**What is being asked**. Each line that includes "starts" counts once; give the total and nothing besides.

**Data provided**.
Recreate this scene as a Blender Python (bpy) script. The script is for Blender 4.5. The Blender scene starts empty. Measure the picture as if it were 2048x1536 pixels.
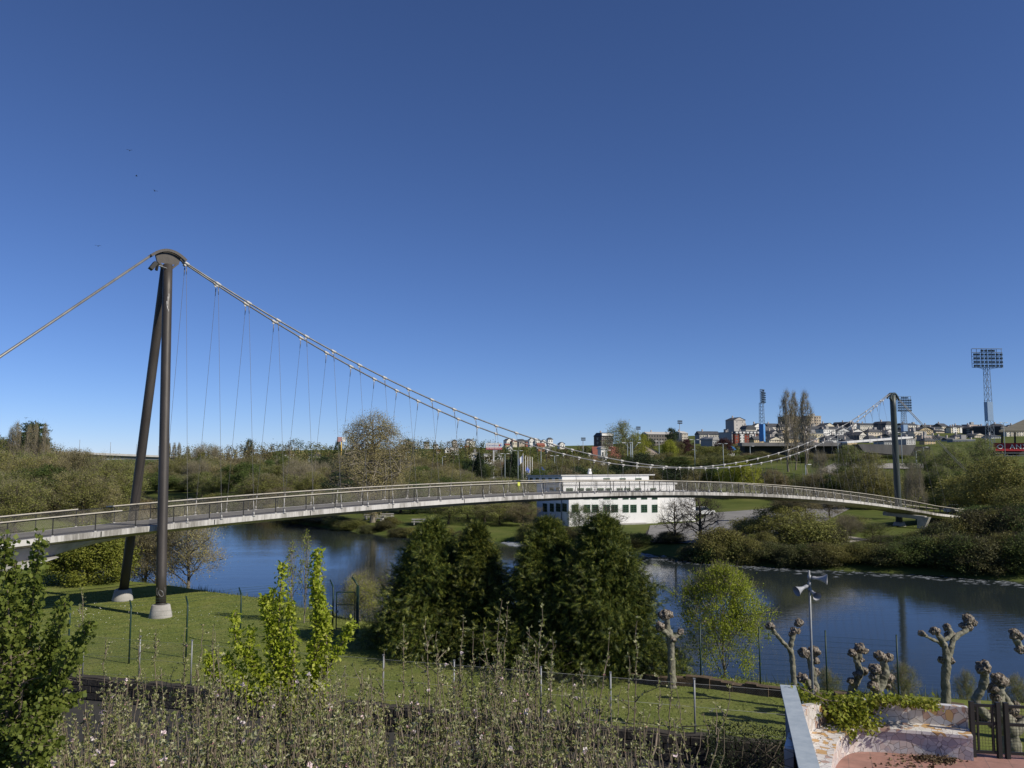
import bpy, math, random
import numpy as np
from mathutils import Vector, Matrix
S = bpy.context.scene
C = S.collection
PI = math.pi
rnd = random.Random(7)
# ------------------------------------------------------------------ camera model (metres, z=0 is the lawn)
FPX = 1657.0
PITCH = math.atan(149 / FPX)
CAMZ = 9.0
CP, SP = math.cos(PITCH), math.sin(PITCH)

def ray(px, py):
    a = (px - 1024) / FPX
    b = (768 - py) / FPX
    return a, CP - b * SP, SP + b * CP

def on_z(px, py, z=0.0):
    a, y, w = ray(px, py)
    s = (z - CAMZ) / w
    return Vector((a * s, y * s, z))

def at(px, py, Y):
    a, y, w = ray(px, py)
    s = Y / y
    return Vector((a * s, Y, CAMZ + w * s))

def smooth(a, b, x):
    t = min(1.0, max(0.0, (x - a) / (b - a)))
    return t * t * (3 - 2 * t)

def interp(x, pts):
    if x <= pts[0][0]:
        return pts[0][1]
    for (x0, y0), (x1, y1) in zip(pts, pts[1:]):
        if x <= x1:
            return y0 + (y1 - y0) * (x - x0) / (x1 - x0)
    return pts[-1][1]

# ------------------------------------------------------------------ object helpers
def tag(o, label=None, cat=None, group=None, kind=None):
    if label: o['label'] = label
    if cat: o['category'] = cat
    if group: o['group'] = group
    if kind: o['kind'] = kind
    return o

def empty(name, loc=(0, 0, 0), rz=0.0, label=None, cat=None, group=None):
    o = bpy.data.objects.new(name, None)
    o.empty_display_size = 0.2
    C.objects.link(o)
    o.location = loc
    o.rotation_euler = (0, 0, rz)
    return tag(o, label, cat, group)

def link(name, me, parent=None, loc=(0, 0, 0), rot=(0, 0, 0), scale=(1, 1, 1)):
    o = bpy.data.objects.new(name, me)
    C.objects.link(o)
    if parent is not None: o.parent = parent
    o.location = loc
    o.rotation_euler = rot
    o.scale = scale
    return o

def copy_tree(o, parent=None):
    c = o.copy()
    C.objects.link(c)
    if parent is not None: c.parent = parent
    for ch in list(o.children):
        copy_tree(ch, c)
    return c

def np_mesh(name, groups, mats, smooth_=False):
    """groups: list of (V (n,3), F (m,k), material index)"""
    me = bpy.data.meshes.new(name)
    Vs, loops, starts, mi = [], [], [], []
    off = 0; lo = 0
    for V, F, k in groups:
        V = np.asarray(V, dtype=np.float32); F = np.asarray(F, dtype=np.int32)
        if len(F) == 0: continue
        Vs.append(V)
        loops.append((F + off).ravel())
        n, kk = F.shape
        starts.append(lo + np.arange(n) * kk)
        mi.append(np.full(n, k, dtype=np.int32))
        off += len(V); lo += n * kk
    V = np.concatenate(Vs); L = np.concatenate(loops); ST = np.concatenate(starts).astype(np.int32); MI = np.concatenate(mi)
    me.vertices.add(len(V)); me.vertices.foreach_set('co', V.ravel())
    me.loops.add(len(L)); me.loops.foreach_set('vertex_index', L.astype(np.int32))
    me.polygons.add(len(ST)); me.polygons.foreach_set('loop_start', ST)
    me.polygons.foreach_set('material_index', MI)
    if smooth_: me.polygons.foreach_set('use_smooth', np.ones(len(ST), dtype=bool))
    for m in mats: me.materials.append(m)
    me.update(calc_edges=True); me.validate()
    return me

class MB:
    """collects solid pieces and links them as ONE mesh object"""
    def __init__(s):
        s.v = []; s.f = []; s.m = []; s.sm = []
    def add(s, vs, fs, mi=0, sm=False):
        o = len(s.v)
        s.v += [tuple(v) for v in vs]
        s.f += [[i + o for i in f] for f in fs]
        s.m += [mi] * len(fs); s.sm += [sm] * len(fs)
        return s
    def box(s, c, size, mi=0, rz=0.0):
        x, y, z = size[0] / 2, size[1] / 2, size[2] / 2
        ca, sa = math.cos(rz), math.sin(rz)
        vs = []
        for dz in (-z, z):
            for dx, dy in ((-x, -y), (x, -y), (x, y), (-x, y)):
                vs.append((c[0] + dx * ca - dy * sa, c[1] + dx * sa + dy * ca, c[2] + dz))
        return s.add(vs, [[0, 3, 2, 1], [4, 5, 6, 7], [0, 1, 5, 4], [1, 2, 6, 5], [2, 3, 7, 6], [3, 0, 4, 7]], mi)
    def bar(s, a, b, w, h, mi=0, up=(0, 0, 1)):
        a = Vector(a); b = Vector(b); d = (b - a)
        if d.length < 1e-6: return s
        d.normalize(); u = Vector(up)
        if abs(d.dot(u)) > .98: u = Vector((1, 0, 0))
        r = d.cross(u).normalized(); u = r.cross(d).normalized()
        vs = []
        for p in (a, b):
            for i, j in ((-1, -1), (1, -1), (1, 1), (-1, 1)):
                vs.append(p + r * (i * w / 2) + u * (j * h / 2))
        return s.add(vs, [[0, 1, 2, 3], [7, 6, 5, 4], [0, 4, 5, 1], [1, 5, 6, 2], [2, 6, 7, 3], [3, 7, 4, 0]], mi)
    def tube(s, pts, rad, n=8, mi=0, caps=True, sm=True):
        pts = [Vector(p) for p in pts]
        if not hasattr(rad, '__len__'): rad = [rad] * len(pts)
        o = len(s.v); ref = None
        for i, p in enumerate(pts):
            d = (pts[min(i + 1, len(pts) - 1)] - pts[max(i - 1, 0)])
            if d.length < 1e-9: d = Vector((0, 0, 1))
            d.normalize()
            if ref is None:
                ref = Vector((1, 0, 0)) if abs(d.x) < .9 else Vector((0, 1, 0))
            a = (ref - d * ref.dot(d)).normalized(); b = d.cross(a); ref = a
            for k in range(n):
                t = 2 * PI * k / n
                s.v.append(tuple(p + (a * math.cos(t) + b * math.sin(t)) * rad[i]))
        fs = []
        for i in range(len(pts) - 1):
            for k in range(n):
                k2 = (k + 1) % n
                fs.append([o + i * n + k, o + i * n + k2, o + (i + 1) * n + k2, o + (i + 1) * n + k])
        nsm = len(fs)
        if caps:
            fs.append([o + k for k in reversed(range(n))]); fs.append([o + (len(pts) - 1) * n + k for k in range(n)])
        s.f += fs; s.m += [mi] * len(fs); s.sm += [sm] * nsm + [False] * (len(fs) - nsm)
        return s
    def prism(s, poly, z0, z1, mi=0, top=None):
        """poly: ccw xy list"""
        n = len(poly)
        vs = [(p[0], p[1], z0) for p in poly] + [(p[0], p[1], z1) for p in poly]
        fs = [[i, (i + 1) % n, n + (i + 1) % n, n + i] for i in range(n)]
        s.add(vs, fs, mi)
        s.add(vs, [list(range(n, 2 * n)), list(reversed(range(n)))], mi if top is None else top)
        return s
    def ball(s, c, r, mi=0, seg=10, ring=7, sc=(1, 1, 1)):
        vs = []; fs = []
        for i in range(ring + 1):
            t = PI * i / ring
            for k in range(seg):
                p = 2 * PI * k / seg
                vs.append((c[0] + r * sc[0] * math.sin(t) * math.cos(p), c[1] + r * sc[1] * math.sin(t) * math.sin(p), c[2] + r * sc[2] * math.cos(t)))
        for i in range(ring):
            for k in range(seg):
                k2 = (k + 1) % seg
                fs.append([i * seg + k, (i + 1) * seg + k, (i + 1) * seg + k2, i * seg + k2])
        return s.add(vs, fs, mi, True)
    def mesh(s, name, mats):
        me = bpy.data.meshes.new(name)
        me.from_pydata(s.v, [], s.f)
        if not isinstance(mats, (list, tuple)): mats = [mats]
        for m in mats: me.materials.append(m)
        me.polygons.foreach_set('material_index', s.m)
        me.polygons.foreach_set('use_smooth', s.sm)
        me.update()
        return me
    def build(s, name, mats, parent=None, loc=(0, 0, 0), rz=0):
        return link(name, s.mesh(name, mats), parent, loc, (0, 0, rz))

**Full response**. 4